MATERIAL PROVIDED:
☆ ☆ ☆ ☆

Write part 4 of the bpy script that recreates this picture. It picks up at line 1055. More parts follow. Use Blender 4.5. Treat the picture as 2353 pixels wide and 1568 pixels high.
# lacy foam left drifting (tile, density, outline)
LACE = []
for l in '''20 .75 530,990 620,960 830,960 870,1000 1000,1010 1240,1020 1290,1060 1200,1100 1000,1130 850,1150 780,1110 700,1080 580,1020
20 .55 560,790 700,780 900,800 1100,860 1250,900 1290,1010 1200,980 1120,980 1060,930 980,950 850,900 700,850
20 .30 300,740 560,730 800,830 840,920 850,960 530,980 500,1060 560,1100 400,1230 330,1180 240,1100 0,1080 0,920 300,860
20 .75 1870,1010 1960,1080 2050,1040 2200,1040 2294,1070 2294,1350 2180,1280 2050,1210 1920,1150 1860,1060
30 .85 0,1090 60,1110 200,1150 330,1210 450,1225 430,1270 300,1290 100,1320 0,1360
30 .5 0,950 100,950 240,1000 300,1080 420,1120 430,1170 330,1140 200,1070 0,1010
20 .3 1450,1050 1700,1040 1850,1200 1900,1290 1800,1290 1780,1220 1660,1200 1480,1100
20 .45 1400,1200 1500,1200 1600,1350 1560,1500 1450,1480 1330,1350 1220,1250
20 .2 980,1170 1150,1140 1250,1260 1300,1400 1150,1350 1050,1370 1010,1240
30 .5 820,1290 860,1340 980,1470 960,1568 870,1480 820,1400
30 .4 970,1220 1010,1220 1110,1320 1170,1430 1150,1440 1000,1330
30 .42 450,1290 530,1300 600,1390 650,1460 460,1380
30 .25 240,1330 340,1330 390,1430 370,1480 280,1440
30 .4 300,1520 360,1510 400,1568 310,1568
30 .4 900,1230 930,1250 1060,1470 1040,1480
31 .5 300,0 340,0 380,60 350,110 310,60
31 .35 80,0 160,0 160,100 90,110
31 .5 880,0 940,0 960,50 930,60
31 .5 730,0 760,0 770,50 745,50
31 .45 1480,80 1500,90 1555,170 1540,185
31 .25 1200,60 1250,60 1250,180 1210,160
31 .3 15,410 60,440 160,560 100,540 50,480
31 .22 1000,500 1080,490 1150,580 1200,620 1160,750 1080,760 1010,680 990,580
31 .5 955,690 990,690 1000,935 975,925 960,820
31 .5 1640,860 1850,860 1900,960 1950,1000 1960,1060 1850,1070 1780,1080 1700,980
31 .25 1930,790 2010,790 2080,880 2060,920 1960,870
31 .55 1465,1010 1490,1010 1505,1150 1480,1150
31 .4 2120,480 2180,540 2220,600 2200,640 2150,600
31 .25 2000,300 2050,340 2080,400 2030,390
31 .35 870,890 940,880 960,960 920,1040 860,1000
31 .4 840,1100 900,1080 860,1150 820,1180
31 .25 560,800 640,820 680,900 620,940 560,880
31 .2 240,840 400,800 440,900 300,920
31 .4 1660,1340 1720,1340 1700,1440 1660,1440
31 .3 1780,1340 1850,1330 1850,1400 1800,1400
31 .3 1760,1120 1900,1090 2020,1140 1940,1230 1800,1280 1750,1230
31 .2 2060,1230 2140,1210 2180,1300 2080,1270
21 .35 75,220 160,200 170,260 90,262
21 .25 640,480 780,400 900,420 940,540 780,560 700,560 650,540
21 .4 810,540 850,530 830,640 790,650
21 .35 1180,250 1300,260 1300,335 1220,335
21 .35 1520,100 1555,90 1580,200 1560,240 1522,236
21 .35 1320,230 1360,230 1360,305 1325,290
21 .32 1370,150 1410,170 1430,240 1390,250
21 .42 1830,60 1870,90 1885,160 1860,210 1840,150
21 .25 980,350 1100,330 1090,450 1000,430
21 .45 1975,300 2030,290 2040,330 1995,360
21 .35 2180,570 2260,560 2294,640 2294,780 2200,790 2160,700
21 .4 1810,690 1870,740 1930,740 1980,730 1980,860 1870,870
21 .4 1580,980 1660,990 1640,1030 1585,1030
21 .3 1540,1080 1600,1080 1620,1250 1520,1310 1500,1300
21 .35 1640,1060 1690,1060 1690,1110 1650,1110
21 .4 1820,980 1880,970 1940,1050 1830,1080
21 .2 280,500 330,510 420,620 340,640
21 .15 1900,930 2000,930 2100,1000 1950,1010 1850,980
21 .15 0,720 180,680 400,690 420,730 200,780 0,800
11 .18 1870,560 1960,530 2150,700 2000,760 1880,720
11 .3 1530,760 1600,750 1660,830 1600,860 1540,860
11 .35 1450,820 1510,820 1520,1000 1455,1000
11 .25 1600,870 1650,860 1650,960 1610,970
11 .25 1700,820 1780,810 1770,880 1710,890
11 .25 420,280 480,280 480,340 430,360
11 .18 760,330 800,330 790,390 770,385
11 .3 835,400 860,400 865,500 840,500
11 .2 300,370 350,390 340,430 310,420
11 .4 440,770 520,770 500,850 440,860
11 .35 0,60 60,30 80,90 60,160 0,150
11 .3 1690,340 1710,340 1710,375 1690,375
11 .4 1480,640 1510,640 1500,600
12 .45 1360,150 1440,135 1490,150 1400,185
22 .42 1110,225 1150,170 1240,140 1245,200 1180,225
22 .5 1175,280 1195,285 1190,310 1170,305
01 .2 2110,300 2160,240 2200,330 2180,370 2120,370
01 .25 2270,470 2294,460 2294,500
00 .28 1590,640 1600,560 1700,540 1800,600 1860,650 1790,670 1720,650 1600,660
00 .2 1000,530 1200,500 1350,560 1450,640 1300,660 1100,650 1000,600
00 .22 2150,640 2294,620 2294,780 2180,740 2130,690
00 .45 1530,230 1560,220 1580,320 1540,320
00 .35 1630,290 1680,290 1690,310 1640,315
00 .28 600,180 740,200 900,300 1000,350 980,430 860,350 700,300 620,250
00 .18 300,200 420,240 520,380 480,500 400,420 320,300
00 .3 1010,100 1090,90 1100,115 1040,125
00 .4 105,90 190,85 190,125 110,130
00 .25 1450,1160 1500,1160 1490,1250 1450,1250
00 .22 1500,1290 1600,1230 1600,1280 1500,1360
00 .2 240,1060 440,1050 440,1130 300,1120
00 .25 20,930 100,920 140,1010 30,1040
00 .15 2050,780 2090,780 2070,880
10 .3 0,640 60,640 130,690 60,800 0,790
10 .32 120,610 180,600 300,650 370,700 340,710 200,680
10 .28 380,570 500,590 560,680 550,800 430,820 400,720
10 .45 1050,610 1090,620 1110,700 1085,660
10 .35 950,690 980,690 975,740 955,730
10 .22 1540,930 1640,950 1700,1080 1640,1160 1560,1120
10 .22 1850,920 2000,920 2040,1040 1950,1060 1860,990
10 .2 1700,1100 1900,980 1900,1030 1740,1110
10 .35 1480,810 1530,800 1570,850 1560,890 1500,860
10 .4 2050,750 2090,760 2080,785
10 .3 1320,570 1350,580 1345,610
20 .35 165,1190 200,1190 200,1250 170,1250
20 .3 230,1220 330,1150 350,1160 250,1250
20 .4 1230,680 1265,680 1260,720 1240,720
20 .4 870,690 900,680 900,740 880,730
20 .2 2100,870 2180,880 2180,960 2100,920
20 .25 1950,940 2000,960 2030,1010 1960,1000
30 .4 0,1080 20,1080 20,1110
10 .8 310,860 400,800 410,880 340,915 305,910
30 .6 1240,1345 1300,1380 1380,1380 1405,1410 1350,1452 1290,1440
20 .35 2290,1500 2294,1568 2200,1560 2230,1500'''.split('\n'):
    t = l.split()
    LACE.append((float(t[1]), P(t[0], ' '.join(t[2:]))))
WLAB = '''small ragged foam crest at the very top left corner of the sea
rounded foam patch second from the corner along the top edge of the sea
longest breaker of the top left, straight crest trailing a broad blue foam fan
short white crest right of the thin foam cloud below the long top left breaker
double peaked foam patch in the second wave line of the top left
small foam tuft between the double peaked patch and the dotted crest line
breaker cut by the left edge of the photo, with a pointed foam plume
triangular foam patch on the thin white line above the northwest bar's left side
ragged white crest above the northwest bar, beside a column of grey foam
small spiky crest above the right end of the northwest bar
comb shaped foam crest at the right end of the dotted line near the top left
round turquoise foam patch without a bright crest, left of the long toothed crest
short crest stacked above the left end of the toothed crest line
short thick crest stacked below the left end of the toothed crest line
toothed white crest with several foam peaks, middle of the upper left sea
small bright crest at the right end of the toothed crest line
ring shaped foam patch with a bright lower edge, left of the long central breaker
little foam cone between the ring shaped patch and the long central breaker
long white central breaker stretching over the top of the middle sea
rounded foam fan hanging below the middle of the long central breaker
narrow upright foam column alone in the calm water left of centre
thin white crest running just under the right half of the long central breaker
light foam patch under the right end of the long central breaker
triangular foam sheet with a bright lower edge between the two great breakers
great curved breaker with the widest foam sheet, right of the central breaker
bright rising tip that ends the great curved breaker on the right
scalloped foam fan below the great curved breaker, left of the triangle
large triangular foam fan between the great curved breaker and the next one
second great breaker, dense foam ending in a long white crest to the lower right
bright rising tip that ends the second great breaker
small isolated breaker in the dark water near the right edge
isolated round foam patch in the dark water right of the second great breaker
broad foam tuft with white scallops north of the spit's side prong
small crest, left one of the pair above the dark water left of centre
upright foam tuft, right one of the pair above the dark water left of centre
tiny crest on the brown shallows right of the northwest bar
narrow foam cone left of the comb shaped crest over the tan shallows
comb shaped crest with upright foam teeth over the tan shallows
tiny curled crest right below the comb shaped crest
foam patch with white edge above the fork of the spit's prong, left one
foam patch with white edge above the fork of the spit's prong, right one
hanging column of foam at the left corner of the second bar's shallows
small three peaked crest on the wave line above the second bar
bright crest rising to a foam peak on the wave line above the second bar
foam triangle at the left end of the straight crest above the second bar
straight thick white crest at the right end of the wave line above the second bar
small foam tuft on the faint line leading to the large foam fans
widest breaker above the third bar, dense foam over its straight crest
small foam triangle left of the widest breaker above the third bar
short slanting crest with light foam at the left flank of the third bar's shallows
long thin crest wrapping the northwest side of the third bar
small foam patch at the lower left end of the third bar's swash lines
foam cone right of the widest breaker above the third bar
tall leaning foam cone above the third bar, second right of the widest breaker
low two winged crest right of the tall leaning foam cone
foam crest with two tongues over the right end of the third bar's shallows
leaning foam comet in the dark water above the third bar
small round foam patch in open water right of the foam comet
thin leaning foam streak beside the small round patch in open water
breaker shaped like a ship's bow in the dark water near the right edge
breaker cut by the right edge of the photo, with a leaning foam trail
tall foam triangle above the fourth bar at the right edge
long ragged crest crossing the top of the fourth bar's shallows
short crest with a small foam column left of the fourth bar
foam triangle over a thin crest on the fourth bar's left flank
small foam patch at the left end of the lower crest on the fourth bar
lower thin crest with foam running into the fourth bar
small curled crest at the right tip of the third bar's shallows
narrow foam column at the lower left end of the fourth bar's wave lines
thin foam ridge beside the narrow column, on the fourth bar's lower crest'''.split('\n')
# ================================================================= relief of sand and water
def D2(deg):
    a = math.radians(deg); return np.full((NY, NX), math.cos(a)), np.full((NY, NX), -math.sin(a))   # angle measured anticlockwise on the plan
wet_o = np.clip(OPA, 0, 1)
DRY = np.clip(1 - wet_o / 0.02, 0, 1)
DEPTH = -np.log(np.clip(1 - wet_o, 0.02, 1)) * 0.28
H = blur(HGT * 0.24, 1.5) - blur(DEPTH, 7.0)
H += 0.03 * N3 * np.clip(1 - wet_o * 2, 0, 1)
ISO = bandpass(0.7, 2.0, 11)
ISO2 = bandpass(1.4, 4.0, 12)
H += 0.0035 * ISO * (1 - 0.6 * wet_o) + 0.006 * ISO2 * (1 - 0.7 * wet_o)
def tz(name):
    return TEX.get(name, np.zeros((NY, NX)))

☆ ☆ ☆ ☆

Return each line with "that".

Write part 4 of the bpy script that recreates this picture. It picks up at line 1055. More parts follow. Use Blender 4.5. Treat the picture as 2353 pixels wide and 1568 pixels high.
bright rising tip that ends the great curved breaker on the right
bright rising tip that ends the second great breaker